__Required task__. Look below and pull out each line with the word "pixels".

[Scripts that build scenes]
+ + + + + + +
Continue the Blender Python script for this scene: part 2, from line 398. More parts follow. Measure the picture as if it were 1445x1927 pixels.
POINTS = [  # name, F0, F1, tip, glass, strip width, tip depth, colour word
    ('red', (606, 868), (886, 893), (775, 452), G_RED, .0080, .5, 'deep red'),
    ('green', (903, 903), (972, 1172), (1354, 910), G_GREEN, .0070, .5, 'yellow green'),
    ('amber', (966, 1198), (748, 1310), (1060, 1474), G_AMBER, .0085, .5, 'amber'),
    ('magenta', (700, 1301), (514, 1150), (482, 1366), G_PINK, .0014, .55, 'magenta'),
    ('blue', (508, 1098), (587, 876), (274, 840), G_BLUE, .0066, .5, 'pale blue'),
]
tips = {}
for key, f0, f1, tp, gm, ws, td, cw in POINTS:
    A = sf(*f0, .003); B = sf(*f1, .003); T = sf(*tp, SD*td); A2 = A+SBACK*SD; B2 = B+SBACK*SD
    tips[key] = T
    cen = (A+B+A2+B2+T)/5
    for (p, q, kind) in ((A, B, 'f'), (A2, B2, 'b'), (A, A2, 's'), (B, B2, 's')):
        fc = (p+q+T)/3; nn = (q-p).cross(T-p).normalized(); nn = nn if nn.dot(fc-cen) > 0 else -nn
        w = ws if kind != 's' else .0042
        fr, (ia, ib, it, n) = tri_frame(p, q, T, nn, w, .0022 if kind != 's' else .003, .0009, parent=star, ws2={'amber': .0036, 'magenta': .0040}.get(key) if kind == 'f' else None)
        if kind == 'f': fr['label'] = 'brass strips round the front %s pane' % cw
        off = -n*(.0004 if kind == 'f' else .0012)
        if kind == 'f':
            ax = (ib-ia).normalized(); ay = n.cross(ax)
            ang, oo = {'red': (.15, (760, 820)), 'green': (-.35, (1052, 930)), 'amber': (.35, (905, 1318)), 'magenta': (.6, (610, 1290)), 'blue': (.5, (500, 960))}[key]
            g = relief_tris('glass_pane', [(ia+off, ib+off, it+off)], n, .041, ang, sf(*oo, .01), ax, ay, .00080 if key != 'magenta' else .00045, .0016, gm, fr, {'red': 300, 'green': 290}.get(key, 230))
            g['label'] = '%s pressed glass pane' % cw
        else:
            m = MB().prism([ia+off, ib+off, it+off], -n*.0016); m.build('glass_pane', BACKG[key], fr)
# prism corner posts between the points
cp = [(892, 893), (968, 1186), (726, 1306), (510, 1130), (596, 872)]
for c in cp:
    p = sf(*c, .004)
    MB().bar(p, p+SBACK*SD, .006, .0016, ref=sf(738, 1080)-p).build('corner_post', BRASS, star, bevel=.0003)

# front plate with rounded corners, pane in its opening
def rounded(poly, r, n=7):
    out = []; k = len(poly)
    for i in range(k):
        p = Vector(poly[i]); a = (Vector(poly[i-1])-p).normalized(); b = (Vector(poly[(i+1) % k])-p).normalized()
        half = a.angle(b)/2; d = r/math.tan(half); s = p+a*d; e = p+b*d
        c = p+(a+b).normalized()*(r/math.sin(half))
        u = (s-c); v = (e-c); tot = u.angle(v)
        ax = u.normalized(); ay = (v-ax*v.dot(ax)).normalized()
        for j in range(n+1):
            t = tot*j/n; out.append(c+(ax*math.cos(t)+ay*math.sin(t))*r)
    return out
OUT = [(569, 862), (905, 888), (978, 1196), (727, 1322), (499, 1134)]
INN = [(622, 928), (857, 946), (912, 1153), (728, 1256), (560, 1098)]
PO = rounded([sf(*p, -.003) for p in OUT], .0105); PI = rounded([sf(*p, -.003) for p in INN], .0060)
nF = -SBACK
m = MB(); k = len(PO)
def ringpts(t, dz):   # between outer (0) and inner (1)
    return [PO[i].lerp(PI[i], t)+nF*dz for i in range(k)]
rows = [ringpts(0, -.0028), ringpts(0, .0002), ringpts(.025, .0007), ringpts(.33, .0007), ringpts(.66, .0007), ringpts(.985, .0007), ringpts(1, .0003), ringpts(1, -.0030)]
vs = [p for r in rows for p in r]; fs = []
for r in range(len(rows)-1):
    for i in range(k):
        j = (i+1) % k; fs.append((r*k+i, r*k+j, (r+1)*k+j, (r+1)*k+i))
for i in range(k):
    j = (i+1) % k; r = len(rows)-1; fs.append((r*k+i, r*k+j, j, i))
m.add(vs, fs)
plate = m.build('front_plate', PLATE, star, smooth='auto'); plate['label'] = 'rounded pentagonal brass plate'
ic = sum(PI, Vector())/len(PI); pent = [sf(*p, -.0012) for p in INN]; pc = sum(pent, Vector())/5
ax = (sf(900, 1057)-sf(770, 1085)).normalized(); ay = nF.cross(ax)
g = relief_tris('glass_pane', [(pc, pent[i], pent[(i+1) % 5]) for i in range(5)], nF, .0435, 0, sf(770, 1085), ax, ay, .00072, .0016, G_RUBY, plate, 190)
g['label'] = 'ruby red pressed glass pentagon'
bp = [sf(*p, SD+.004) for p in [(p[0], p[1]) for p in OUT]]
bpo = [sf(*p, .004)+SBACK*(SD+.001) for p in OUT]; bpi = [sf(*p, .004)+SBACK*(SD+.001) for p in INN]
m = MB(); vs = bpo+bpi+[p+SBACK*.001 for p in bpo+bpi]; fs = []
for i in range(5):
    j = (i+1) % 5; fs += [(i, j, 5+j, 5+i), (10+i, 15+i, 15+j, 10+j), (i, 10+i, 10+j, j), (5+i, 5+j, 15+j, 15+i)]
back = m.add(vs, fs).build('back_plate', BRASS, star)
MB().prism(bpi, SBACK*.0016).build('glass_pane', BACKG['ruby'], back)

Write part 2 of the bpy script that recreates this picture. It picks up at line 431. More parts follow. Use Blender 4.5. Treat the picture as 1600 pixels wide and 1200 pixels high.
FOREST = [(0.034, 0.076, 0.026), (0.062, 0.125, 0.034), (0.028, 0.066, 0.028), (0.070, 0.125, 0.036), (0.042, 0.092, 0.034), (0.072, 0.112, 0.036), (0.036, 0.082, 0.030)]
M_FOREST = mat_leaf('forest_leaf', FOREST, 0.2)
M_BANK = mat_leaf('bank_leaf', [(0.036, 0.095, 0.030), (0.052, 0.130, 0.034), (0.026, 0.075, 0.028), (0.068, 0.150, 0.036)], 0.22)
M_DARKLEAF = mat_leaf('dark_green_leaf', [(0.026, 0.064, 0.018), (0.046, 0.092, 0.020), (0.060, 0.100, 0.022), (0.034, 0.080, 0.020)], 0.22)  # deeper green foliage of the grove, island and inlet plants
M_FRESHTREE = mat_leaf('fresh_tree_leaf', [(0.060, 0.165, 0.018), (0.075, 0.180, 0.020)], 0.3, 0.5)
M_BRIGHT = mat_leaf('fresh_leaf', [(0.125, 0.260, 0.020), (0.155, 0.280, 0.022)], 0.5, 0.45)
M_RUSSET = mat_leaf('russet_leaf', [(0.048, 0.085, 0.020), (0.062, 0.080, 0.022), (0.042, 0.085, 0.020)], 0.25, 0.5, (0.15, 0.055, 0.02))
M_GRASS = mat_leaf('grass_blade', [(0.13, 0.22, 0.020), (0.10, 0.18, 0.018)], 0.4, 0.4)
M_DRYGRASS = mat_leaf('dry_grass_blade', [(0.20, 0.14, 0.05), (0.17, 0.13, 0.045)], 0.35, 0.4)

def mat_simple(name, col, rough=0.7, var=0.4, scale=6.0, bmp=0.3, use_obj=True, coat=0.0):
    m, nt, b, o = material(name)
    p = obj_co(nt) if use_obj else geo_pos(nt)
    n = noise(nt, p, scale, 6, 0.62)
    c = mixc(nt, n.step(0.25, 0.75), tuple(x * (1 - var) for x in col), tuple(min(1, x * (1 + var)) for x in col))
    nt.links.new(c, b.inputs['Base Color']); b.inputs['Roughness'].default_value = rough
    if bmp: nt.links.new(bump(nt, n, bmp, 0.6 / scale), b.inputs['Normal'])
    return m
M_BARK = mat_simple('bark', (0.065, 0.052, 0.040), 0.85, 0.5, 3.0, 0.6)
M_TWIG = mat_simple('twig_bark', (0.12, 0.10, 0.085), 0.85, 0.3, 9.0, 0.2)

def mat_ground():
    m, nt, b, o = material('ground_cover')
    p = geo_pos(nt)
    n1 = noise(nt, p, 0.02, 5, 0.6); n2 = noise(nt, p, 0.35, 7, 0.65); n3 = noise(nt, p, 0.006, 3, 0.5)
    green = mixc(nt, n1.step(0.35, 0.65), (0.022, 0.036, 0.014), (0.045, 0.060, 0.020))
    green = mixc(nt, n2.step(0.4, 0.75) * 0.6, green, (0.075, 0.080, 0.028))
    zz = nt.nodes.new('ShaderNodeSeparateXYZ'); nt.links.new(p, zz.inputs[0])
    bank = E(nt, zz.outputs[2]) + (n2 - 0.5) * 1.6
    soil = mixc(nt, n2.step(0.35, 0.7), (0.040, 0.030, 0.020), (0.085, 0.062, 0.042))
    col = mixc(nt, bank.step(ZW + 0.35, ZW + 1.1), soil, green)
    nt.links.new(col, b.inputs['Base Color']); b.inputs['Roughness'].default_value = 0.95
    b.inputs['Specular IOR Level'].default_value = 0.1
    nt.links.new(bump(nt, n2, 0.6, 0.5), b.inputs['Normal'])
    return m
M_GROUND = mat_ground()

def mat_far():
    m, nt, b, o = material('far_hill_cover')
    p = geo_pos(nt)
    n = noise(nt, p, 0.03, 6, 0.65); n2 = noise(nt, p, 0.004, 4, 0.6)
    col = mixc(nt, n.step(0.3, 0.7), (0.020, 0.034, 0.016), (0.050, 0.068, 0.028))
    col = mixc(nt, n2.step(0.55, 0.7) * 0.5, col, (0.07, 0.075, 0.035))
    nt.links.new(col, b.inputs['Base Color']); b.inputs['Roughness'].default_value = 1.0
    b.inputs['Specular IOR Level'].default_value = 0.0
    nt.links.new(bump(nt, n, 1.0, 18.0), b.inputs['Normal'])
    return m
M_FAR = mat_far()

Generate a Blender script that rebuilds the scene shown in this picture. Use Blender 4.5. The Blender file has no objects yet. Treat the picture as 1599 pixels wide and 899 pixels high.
+ + + + + + +
__Output for this exercise__.
Continue the Blender Python script for this scene: part 2, from line 398. More parts follow. Measure the picture as if it were 1445x1927 pixels.
Write part 2 of the bpy script that recreates this picture. It picks up at line 431. More parts follow. Use Blender 4.5. Treat the picture as 1600 pixels wide and 1200 pixels high.
Generate a Blender script that rebuilds the scene shown in this picture. Use Blender 4.5. The Blender file has no objects yet. Treat the picture as 1599 pixels wide and 899 pixels high.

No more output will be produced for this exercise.